I was privileged to be invited to the discussion of the formulation of the first edition of the principles in Paris, although I was only a passive observer as I was relatively inexperienced in the subject of corporate governance at that time (my joke was that in the land of the blind, the one-eyed is the king, and I was one of the less ignorant ones about corporate governance then). In 1999, I was invited to speak at the first OECD Asian CG roundtable in Seoul about corporate governance and disclosures in Singapore – that was prior to the issuance of Singapore’s first Code of Corporate Governance. I subsequently suggested to some key stakeholders here that Singapore should be engaged in the discussions of developments in corporate governance at the international and regional level. I was pleased that Singapore hosted the third Asian roundtable in 2001 when our first code was released, and again in 2007, during which my report on improving the implementation of corporate governance practices in Singapore, commissioned by MAS and SGX, was launched.
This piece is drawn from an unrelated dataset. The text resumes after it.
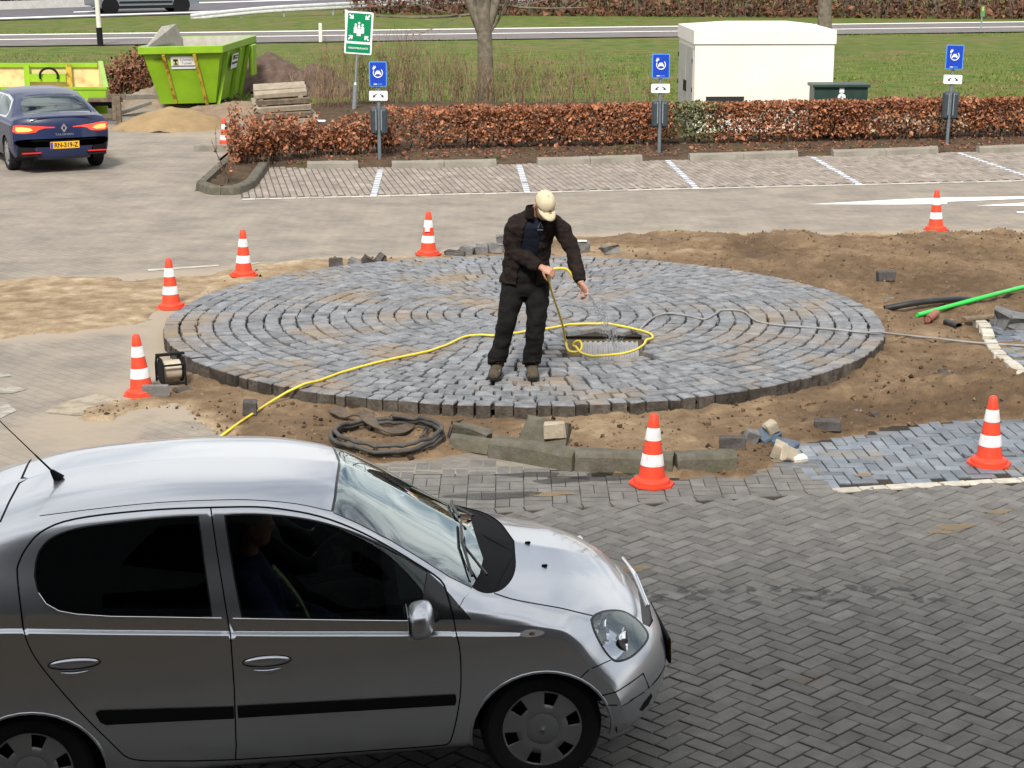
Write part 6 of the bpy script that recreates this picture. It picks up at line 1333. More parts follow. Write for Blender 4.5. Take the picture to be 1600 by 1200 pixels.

The OECD Principles (renamed as the G20/OECD Principles of Corporate Governance in 2015) were used as the main benchmark for developing the ASEAN CG scorecard which was launched in early 2011, an initiative of the regional capital market regulators, which I was involved in for the initial development and assessment of companies. The Singapore Governance and Transparency Index, a CG ranking of listed companies here, has in recent years been revised to achieve closer alignment with the principles.

While the OECD Principles are the only global set of corporate governance principles and have been widely endorsed by member and non-OECD member countries, and remain useful for countries that are developing or reviewing their corporate governance framework, the fact that they aim to be global and are generally non-prescriptive also means that they provide more of a reference or tool for identifying pertinent issues and possible measures to address them. They are more aspirational than a single set of standards to converge to, unlike what financial reporting or sustainability reporting standards aim to achieve. As the preamble to the principles itself acknowledges, individual countries need to consider issues most relevant to their context when formulating or revising local rules and guidelines.

Certain principles or aspects of the principles may be seen to be less relevant to individual countries, a consequence of them being a set of global principles and having to accommodate a wide range of legal regimes and institutional environments, and because of different stages of development of capital markets in different countries. Some may  become more relevant over time.

Take the case of the pillar on the “Role of stakeholders in corporate governance”. Back in 1999 and even when the Principles were last revised in 2015, this pillar may not have been seen as particularly relevant to countries that were following the shareholder model. However, today, the importance of stakeholders other than shareholders is more relevant than ever, even to countries that followed the shareholder model, with the increasing emphasis on ESG factors. However, this pillar as it stands focuses more on the interests of employees and creditors. In this regard, I agree with the proposal in the consultation to replace it with a pillar focusing on the broader theme of “Sustainability and resilience’. It is also timely to incorporate sustainability considerations into the other pillars as the proposed revision seeks to do.

I also agree with the ten priority areas identified for review. However, they are likely to further widen the gaps in adherence among countries as certain countries may not see some of these as priority areas for reform – even if such a view is misplaced. For example, the area of corporate ownership and increased concentration highlights important issues relating to the governance of company groups, but outside of the financial sector, corporate governance rules and guidelines in most countries continue to focus on corporate governance of the listed parent entity. Most listed companies are company groups, with listed and/or unlisted subsidiaries, joint ventures, associates, special purpose entities, etc., and there are significant governance risks residing in these entities that may be subject to little effective oversight by the parent entity board.

Another area is executive remuneration, where rules and practices in many Asian countries remain woefully inadequate in protecting minority shareholders from abuse by controlling shareholders.

I will conclude my initial comments with two observations/suggestions. I think many countries, including Singapore, are not in compliance with key aspects of certain core principles: for example, principle 1 relating to effectiveness, transparency and consistency in regulation and enforcement; principle 2 in terms of shareholder rights and investor protection; and principle 3 in terms of institutional investors’ role and accountability of intermediaries. Therefore, while it is appropriate to revise the principles to ensure their relevance in light of the significant developments since they were last revised, we should not lose sight of the fact that some of the foundational elements of good corporate governance remain lacking in many countries and some may even have regressed.

Second, it took 5 years for OECD to make its first revision to the principles, 11 years for the second revision, and it would be 8 years by the time this latest revision is released. Perhaps the OECD could consider more frequent revisions in specific areas of the principles, rather than a major revision after such a long period, so that the principles remain timely and relevant.